Almost a week on since the death of model Harry Uzoka and since then, many artists have spoken out against knife crime in response to this particularly tragic incident. The most notable response being that of ‘Santan Dave’ tweets from the weekend -which have now been deleted – where he made some controversial suggestions that you wouldn’t expect from a Streatham – South London representin’ Black rapper.

He did go on to say – which I fully agree with…

First of all, I commend him for opening with “I hate police as much as anyone…”, but to suggest a return to random stop and searches was possibly a bit naive on his part. Without a doubt, that response to this otherwise broader social issue would result in the exact same corruption and abuse of power that lead to it’s demise. But, with that said, and despite that the tweets were eventually deleted, it’s good to see artists – and young people of influence sharing genuine opinions on serious social issues, and more importantly offering solutions. Yes, Dave possibly missed the mark slylee with that one, but his heart was in the right place and a man’s still young, and highly intelligent for his age; so we can give him the benefit of doubt on this occasion, still.

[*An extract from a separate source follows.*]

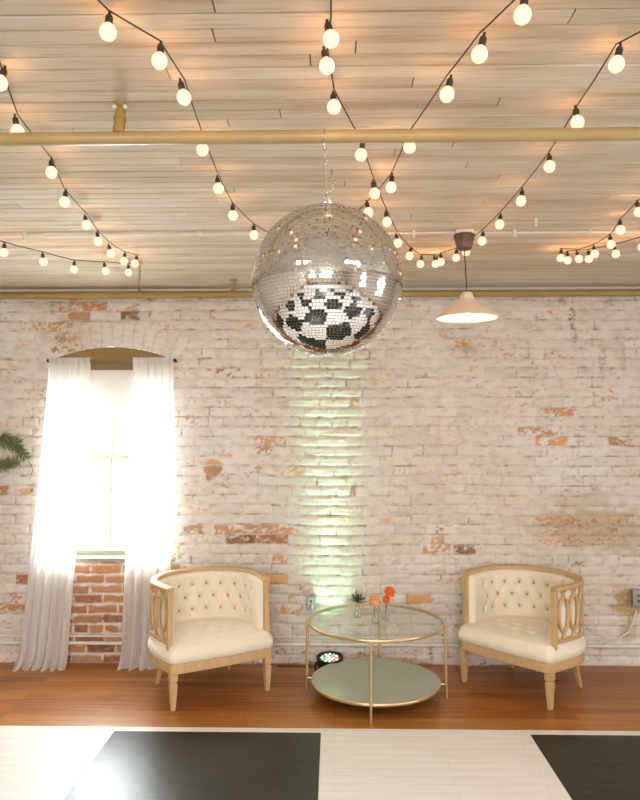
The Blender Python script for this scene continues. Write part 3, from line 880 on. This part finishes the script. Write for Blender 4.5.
# ------------------------------------------------------------------ string lights
def drop_fn(t, s0, s1, sag): return s0 + (s1 - s0) * t + sag * math.sin(PI * t)
socket_mesh = None; bulb_mesh = None
def make_bulb_meshes():
    m = MB(); m.lathe([(.0080, .018), (.0092, .021), (.0092, .036), (.0070, .042)], n=12); m.tube([(0, 0, .040), (0, 0, .052)], .0035, 8)
    a = m.build('socket', M['socket']); me1 = a.data; bpy.data.objects.remove(a)
    m = MB(); m.lathe([(.0001, -.0205), (.008, -.0190), (.0142, -.0142), (.0183, -.0075), (.0196, 0), (.0183, .0075), (.0142, .0140), (.0095, .0185), (.0080, .0205)], n=18)
    b = m.build('bulb', M['bulb']); me2 = b.data; bpy.data.objects.remove(b)
    return me1, me2
ME_S, ME_B = make_bulb_meshes()
BL = bpy.data.lights.new('bulb_light', 'POINT'); BL.energy = .11; BL.color = (1, .50, .18); BL.shadow_soft_size = 0
def strand(bulbs, label, s0=.066, s1=.066, sag=.022, start=None, end=None, tmin=0, tmax=1, seed=0):
    rnd = random.Random(seed); n = len(bulbs); P = []
    for i, (px, py) in enumerate(bulbs):
        t = tmin + (tmax - tmin) * i / (n - 1)
        P.append(at_z(px, py, CEIL - drop_fn(t, s0, s1, sag)))
    tops = [p + Vector((0, 0, .052)) for p in P]
    path = []
    if start: path.append(at_z(start[0], start[1], CEIL - .002) if not isinstance(start, Vector) else start)
    path += tops
    if end: path.append(at_z(end[0], end[1], CEIL - .002))
    root = thing('string_light', path[0], label, 'string lights', group='festoon light strings on the ceiling')
    # smooth cord with a little slack between sockets
    cp = []
    for a, b in zip(path[:-1], path[1:]):
        ln = (b - a).length
        for k in range(8):
            t = k / 8; q = a.lerp(b, t); q.z -= .06 * ln * ln * 4 * t * (1 - t) * .5; q.z = min(q.z, CEIL - .003); cp.append(q)
    cp.append(path[-1])
    m = MB(); m.tube([q - path[0] for q in cp], .0022, 6); m.build('cord', M['cord'], root)
    if end:
        m = MB(); e = path[-1] - path[0]; m.tube([e + Vector((0, 0, -.012)), e + Vector((0, 0, .0015))], .004, 8); m.build('hook', M['socket'], root)
    for p in P:
        s = bpy.data.objects.new('socket', ME_S); COL.objects.link(s); s.parent = root
        tilt = (rnd.uniform(-.25, .25), rnd.uniform(-.25, .25), 0)
        s.location = p - path[0]; s.rotation_euler = tilt
        l_ = bpy.data.objects.new('bulb_light', BL); COL.objects.link(l_); l_.location = p + Vector((0, .0235, .006))
        b = bpy.data.objects.new('bulb', ME_B); COL.objects.link(b); b.parent = s
    return root
A_ = (137, 259); B_ = (437, 257); C_ = (559, 256)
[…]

Some blame the music of today for this violent “epidemic”, and you could make the argument that the Drill music and gangster Rap glorifies the culture. But, when you consider that a large proportion of the artists making the music are in there teens/early 20s (SL for example who is only 15 years old) can you really blame them? Kids making music for themselves, by themselves, inspired the culture they’ve inherited from the hostile communities in which they live.

In short, Dave, I commend you for standing up and saying what you had to say knowing you’d get backlash for it, that was a brave move – despite the fact that you went on to delete your comments. It probably isn’t the right solution, but a valid suggestion. It’s about time more artists were socially conscious, and with more socially conscious music – particularly in the developing realms of “Spoken Word” on the fringes of UK Rap – this trend is one that; in it’s time of need is beckoning and burgeoning.